Alors vous m'interrogez sur le rôle que le président Bongo peut jouer. Mais il est majeur. Voilà un homme qui est en charge depuis de très nombreuses années des affaires d'un des pays importants, puissants du continent africain, il a une expérience irremplaçable. Ce rôle-là est tout à fait majeur pour entraîner, pour encourager, pour consolider cette construction d'une Afrique qui s'unit et qui est solidaire.
Q - Le président ivoirien plaide pour un ...
R - J'ai entendu cette proposition et nous allons l'étudier. Je ne veux pas faire d'autre commentaire aujourd'hui sauf pour dire que la situation de la Côte d'Ivoire est une situation qui est très difficile et qui va rester difficile. Nous avons une sorte de feuille de route avec l'accord de Marcoussis et je souhaite vraiment que chacun mesure sa responsabilité comme nous mesurons la nôtre dans le cadre des Nations unies pour que les engagements pris soient respectés et que cette feuille de route soit mise en oeuvre.
Q - Il reste une question, Monsieur le Ministre. Les relations entre la France et le Gabon sont solides et demeureront solides. Nous avons un contrat dans un an, les présidentielles. Est-ce que le délai est à l'ordre du jour entre le Gabon et la France ?

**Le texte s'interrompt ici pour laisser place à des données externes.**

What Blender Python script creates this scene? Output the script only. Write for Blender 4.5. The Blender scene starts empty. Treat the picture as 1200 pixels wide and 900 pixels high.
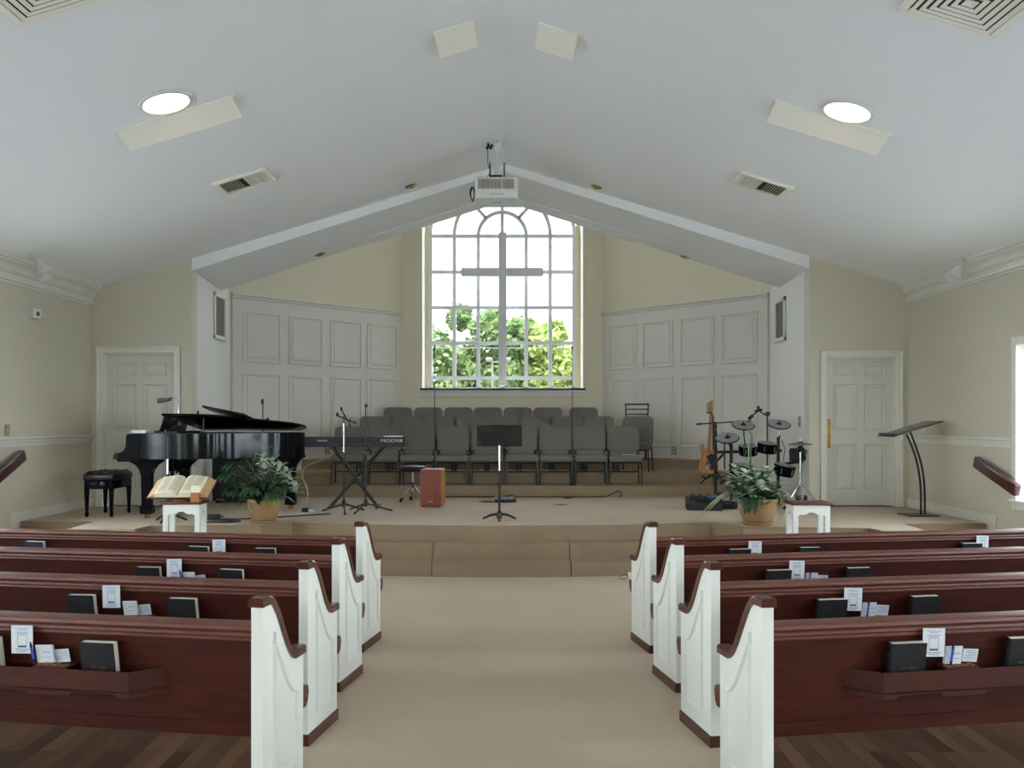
import bpy, bmesh, math, random
from mathutils import Vector, Matrix, Euler
random.seed(7)
C = bpy.context.scene.collection
F, CX, CY, H = 1050.0, 591.0, 494.0, 1.62
PT, T1, T2, T3 = 0.495, 0.66, 0.825, 0.99
PI = math.pi
R = math.radians
def wx(px, Y): return (px - CX) * Y / F
def wz(py, Y): return H - (py - CY) * Y / F

# ------------------------------------------------------------------ materials
def lin(h):
    v = [int(h[i:i+2], 16) / 255 for i in (0, 2, 4)]
    return [(c / 12.92 if c <= .04045 else ((c + .055) / 1.055) ** 2.4) for c in v] + [1.0]
def mat(name, col, rough=.6, metal=0.0, col2=None, scale=8.0, stretch=(1, 1, 1), bump=0.0, bscale=None, spec=None,
        detail=4.0, coat=0.0, emit=None, estr=0.0, trans=0.0):
    m = bpy.data.materials.new(name); m.use_nodes = True
    nt = m.node_tree; b = nt.nodes['Principled BSDF']
    c1 = lin(col) if isinstance(col, str) else col
    b.inputs['Base Color'].default_value = c1
    b.inputs['Roughness'].default_value = rough
    b.inputs['Metallic'].default_value = metal
    if spec is not None: b.inputs['Specular IOR Level'].default_value = spec
    if coat: b.inputs['Coat Weight'].default_value = coat; b.inputs['Coat Roughness'].default_value = .12
    if emit: b.inputs['Emission Color'].default_value = lin(emit); b.inputs['Emission Strength'].default_value = estr
    if col2 or bump:
        tc = nt.nodes.new('ShaderNodeTexCoord'); mp = nt.nodes.new('ShaderNodeMapping')
        mp.inputs['Scale'].default_value = stretch
        nt.links.new(tc.outputs['Object'], mp.inputs['Vector'])
        if col2:
            n = nt.nodes.new('ShaderNodeTexNoise'); n.inputs['Scale'].default_value = scale; n.inputs['Detail'].default_value = detail
            nt.links.new(mp.outputs[0], n.inputs['Vector'])
            r = nt.nodes.new('ShaderNodeValToRGB')
            r.color_ramp.elements[0].position = .32; r.color_ramp.elements[1].position = .68
            r.color_ramp.elements[0].color = c1; r.color_ramp.elements[1].color = lin(col2)
            nt.links.new(n.outputs['Fac'], r.inputs[0]); nt.links.new(r.outputs[0], b.inputs['Base Color'])
        if bump:
            n2 = nt.nodes.new('ShaderNodeTexNoise'); n2.inputs['Scale'].default_value = bscale or scale; n2.inputs['Detail'].default_value = 3
            nt.links.new(mp.outputs[0], n2.inputs['Vector'])
            bp = nt.nodes.new('ShaderNodeBump'); bp.inputs['Strength'].default_value = bump; bp.inputs['Distance'].default_value = .01
            nt.links.new(n2.outputs['Fac'], bp.inputs['Height']); nt.links.new(bp.outputs[0], b.inputs['Normal'])
    return m
M = {}
M['ceiling'] = mat('ceiling_paint', 'ecedec', .9, bump=.25, bscale=60)
M['wall'] = mat('wall_cream', 'cbc5b2', .85, bump=.06, bscale=40)
M['alcove'] = mat('alcove_cream', 'dcd3bb', .85, bump=.06, bscale=40)
M['panelwhite'] = mat('panel_paint', 'd8d5cb', .55)
M['trim'] = mat('trim_white', 'dcdacf', .45)
M['doorwhite'] = mat('door_paint', 'd5d1c6', .5)
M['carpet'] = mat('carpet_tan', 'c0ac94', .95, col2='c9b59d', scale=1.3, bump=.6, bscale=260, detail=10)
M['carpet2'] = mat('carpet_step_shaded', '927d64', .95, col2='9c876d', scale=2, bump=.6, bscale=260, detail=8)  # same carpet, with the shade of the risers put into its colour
M['pew'] = mat('pew_wood', '3a150e', .42, spec=.35, col2='4c1e13', scale=3.2, stretch=(1.2, 16, 16), bump=.05, bscale=9)
M['caps'] = mat('pew_cap_wood', '44201a', .2, col2='522a20', scale=6, stretch=(4, 3, 3), coat=.35)
M['rail'] = mat('rail_wood_lit', '5a2c1f', .42, spec=.4, col2='6b3828', scale=4, stretch=(1.5, 14, 14))  # lighter than the pew wood: highlight on the rails put into the colour
M['rack'] = mat('rack_wood', '3f1d14', .7, spec=.25, col2='4a2419', scale=4, stretch=(2, 14, 14))
M['ring'] = mat('cup_ring_wood', '9a6a3c', .5)
M['pewwhite'] = mat('pew_white', 'e4e6de', .4)
M['black'] = mat('black_metal', '101012', .42)
M['blackgloss'] = mat('piano_lacquer', '080a0f', .1, spec=.22)
M['blackplastic'] = mat('black_plastic', '141416', .55)
M['blackrubber'] = mat('black_rubber', '0c0c0d', .8)
M['bluecover'] = mat('blue_cover', '1a2340', .55)
M['bookblack'] = mat('book_cover', '0f1114', .5, bump=.1, bscale=300)
M['pages'] = mat('pages', 'd9d3c2', .8)
M['pagesopen'] = mat('open_pages', 'e6dcc2', .8)
M['pageedge'] = mat('page_edges', 'b59468', .8, col2='c9a97c', scale=3, stretch=(1, 1, 60))
M['gold'] = mat('gold_foil', 'b08a3c', .35, metal=.8)
M['brass'] = mat('brass', 'a87c38', .4, metal=1.0, col2='6b4a1d', scale=9)
M['paper'] = mat('paper', 'd3d6dc', .8)
M['print'] = mat('printed_ink', '7c92a8', .8)
M['bibleink'] = mat('bible_print', '8f8a7c', .8)
M['ink'] = mat('dark_ink', '20242a', .8)
M['penblue'] = mat('pen_blue', '1f56b8', .3)
M['fabric'] = mat('chair_fabric', '6f6b63', .95, col2='7b766d', scale=160, bump=.3, bscale=220)
M['frame'] = mat('chair_frame', '1b1b1d', .4)
M['chrome'] = mat('chrome', 'c8ccd2', .18, metal=1.0)
M['pad'] = mat('drum_pad', '8b8e93', .5)
M['cajon'] = mat('cajon_front', '68281a', .4, col2='8c4029', scale=4, stretch=(22, 22, .8), coat=.2)
M['cajonside'] = mat('cajon_side', 'a8762f', .5, col2='b98a45', scale=4, stretch=(10, 10, 1))
M['guitar'] = mat('guitar_wood', 'a8682c', .3, col2='c08242', scale=3, stretch=(14, 4, 1), coat=.5)
M['maple'] = mat('guitar_neck', 'a8743c', .4)
M['pot'] = mat('pot_clay', '94754e', .4, col2='a3845a', scale=5)
M['soil'] = mat('soil', '2a2018', .95)
M['leafdark'] = mat('leaf_dark', '1c3a24', .45, col2='2c5434', scale=9)
M['leafmid'] = mat('leaf_mid', '3c5a34', .5, col2='577544', scale=9)
M['leafpale'] = mat('leaf_variegated', '7f9a82', .5, col2='d3dfca', scale=18)
M['leafyellow'] = mat('leaf_yellow', '7d8c33', .5, col2='93a045', scale=9)
M['twig'] = mat('twig', '6b6a4c', .7)
M['tabletop'] = mat('table_top_wood', '4d2318', .35, col2='613021', scale=4, stretch=(2, 14, 14))
M['whiteplastic'] = mat('white_plastic', 'dcdcd8', .4)
M['beigeplastic'] = mat('beige_plastic', 'c9c2a8', .45)
M['almond'] = mat('almond_plate', '958a68', .5)
M['grille'] = mat('grille', '6b655c', .8)
M['ventwhite'] = mat('vent_white', 'efebdd', .5)
M['ventdark'] = mat('vent_dark', '3b3a36', .8)
M['sill'] = mat('sill_wood', '3c1c16', .3)
M['handrail'] = mat('handrail_wood', '3a1a18', .3, col2='482220', scale=4, stretch=(14, 1, 14), coat=.2)
M['steelgrey'] = mat('cross_paint', 'dddcda', .6)
M['winframe'] = mat('window_frame_paint', 'd3d4d9', .5)
M['lens'] = mat('lamp_lens', 'fff0d8', .5, emit='ffd9a4', estr=3.2)
M['darklens'] = mat('dark_lens', '1d1f22', .15)
M['screen'] = mat('led_blue', '4a6a9a', .4)
M['bark'] = mat('bark', '4a3b2c', .9)
M['lawn'] = mat('lawn', '6b7158', .95, col2='7d8268', scale=2)
M['goldring'] = mat('polished_gold', 'd2b878', .22, metal=1.0)
M['bounce_paving'] = mat('pale_bounce_paving', 'c4c6c8', .9, col2='b8babd', scale=3)  # unseen ground made pale to bounce daylight up onto the ceiling
M['orange'] = mat('orange_wood', 'a8672c', .5)
M['cable'] = mat('cable_black', '0e0e0f', .6)
M['cablecream'] = mat('cable_cream', 'b9ae95', .6)
M['smoke'] = mat('smoked_acrylic', '2c2d2e', .2)
M['felt'] = mat('bench_leather', '0c0c0f', .38)

def glass_mat(nm, tint):
    m = bpy.data.materials.new(nm); m.use_nodes = True
    nt = m.node_tree; nt.nodes.clear()
    o = nt.nodes.new('ShaderNodeOutputMaterial'); mx = nt.nodes.new('ShaderNodeMixShader')
    t = nt.nodes.new('ShaderNodeBsdfTransparent'); t.inputs[0].default_value = tint
    g = nt.nodes.new('ShaderNodeBsdfGlossy'); g.inputs['Roughness'].default_value = .02
    mx.inputs[0].default_value = .05
    nt.links.new(t.outputs[0], mx.inputs[1]); nt.links.new(g.outputs[0], mx.inputs[2]); nt.links.new(mx.outputs[0], o.inputs[0])
    return m
M['glass'] = glass_mat('window_glass', (.95, .97, .97, 1)); M['tinted'] = glass_mat('tinted_glass', (.7, .705, .72, 1))
def tree_mat(name, a, b):
    m = bpy.data.materials.new(name); m.use_nodes = True
    nt = m.node_tree; nt.nodes.clear()
    o = nt.nodes.new('ShaderNodeOutputMaterial'); mx = nt.nodes.new('ShaderNodeMixShader')
    d = nt.nodes.new('ShaderNodeBsdfDiffuse'); t = nt.nodes.new('ShaderNodeBsdfTranslucent')
    tc = nt.nodes.new('ShaderNodeTexCoord'); n = nt.nodes.new('ShaderNodeTexNoise'); n.inputs['Scale'].default_value = 2.6; n.inputs['Detail'].default_value = 8
    nt.links.new(tc.outputs['Object'], n.inputs['Vector'])
    r = nt.nodes.new('ShaderNodeValToRGB'); r.color_ramp.elements[0].position = .38; r.color_ramp.elements[1].position = .62
    r.color_ramp.elements[0].color = lin(a); r.color_ramp.elements[1].color = lin(b)
    nt.links.new(n.outputs['Fac'], r.inputs[0])
    for s in (d, t): nt.links.new(r.outputs[0], s.inputs['Color'])
    mx.inputs[0].default_value = .35
    nt.links.new(d.outputs[0], mx.inputs[1]); nt.links.new(t.outputs[0], mx.inputs[2]); nt.links.new(mx.outputs[0], o.inputs[0])
    return m
M['tree_a'] = tree_mat('tree_leaf_green', '4a6138', '8b9c64')
M['tree_b'] = tree_mat('tree_leaf_lime', '6d803c', 'b4bc74')
def plank_mat():
    m = bpy.data.materials.new('wood_planks'); m.use_nodes = True
    nt = m.node_tree; b = nt.nodes['Principled BSDF']; b.inputs['Roughness'].default_value = .45
    tc = nt.nodes.new('ShaderNodeTexCoord'); mp = nt.nodes.new('ShaderNodeMapping'); mp.inputs['Rotation'].default_value = (0, 0, PI / 2)
    nt.links.new(tc.outputs['Object'], mp.inputs[0])
    br = nt.nodes.new('ShaderNodeTexBrick'); br.inputs['Color1'].default_value = lin('9a7458'); br.inputs['Color2'].default_value = lin('66493a')
    br.inputs['Mortar'].default_value = lin('2c1e18'); br.inputs['Scale'].default_value = 1; br.inputs['Brick Width'].default_value = 1.1
    br.inputs['Row Height'].default_value = .085; br.inputs['Mortar Size'].default_value = .0015; br.inputs['Bias'].default_value = 0
    nt.links.new(mp.outputs[0], br.inputs[0])
    n = nt.nodes.new('ShaderNodeTexNoise'); n.inputs['Scale'].default_value = 7
    mp2 = nt.nodes.new('ShaderNodeMapping'); mp2.inputs['Scale'].default_value = (14, 1, 1)
    nt.links.new(tc.outputs['Object'], mp2.inputs[0]); nt.links.new(mp2.outputs[0], n.inputs['Vector'])
    mx = nt.nodes.new('ShaderNodeMix'); mx.data_type = 'RGBA'; mx.blend_type = 'MULTIPLY'; mx.inputs[0].default_value = .5
    nt.links.new(br.outputs['Color'], mx.inputs[6]); nt.links.new(n.outputs['Color'], mx.inputs[7])
    nt.links.new(mx.outputs[2], b.inputs['Base Color'])
    return m
M['planks'] = plank_mat()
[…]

R - Ecoutez, oui, je pense que nous avons à consolider encore, si c'est possible, nos relations, à un moment où l'économie gabonaise, en fonction des ressources naturelles, doit s'appuyer sur ses atouts, diversifier son économie et nous allons être attentifs et accompagner cette diversification. Mais permettez-moi de ne pas intervenir dans un débat politique actuel. Ce n'est pas comme ministre français des Affaires étrangères que je vais dire ici comment il faut voter. Donc chacun doit tenir son rôle.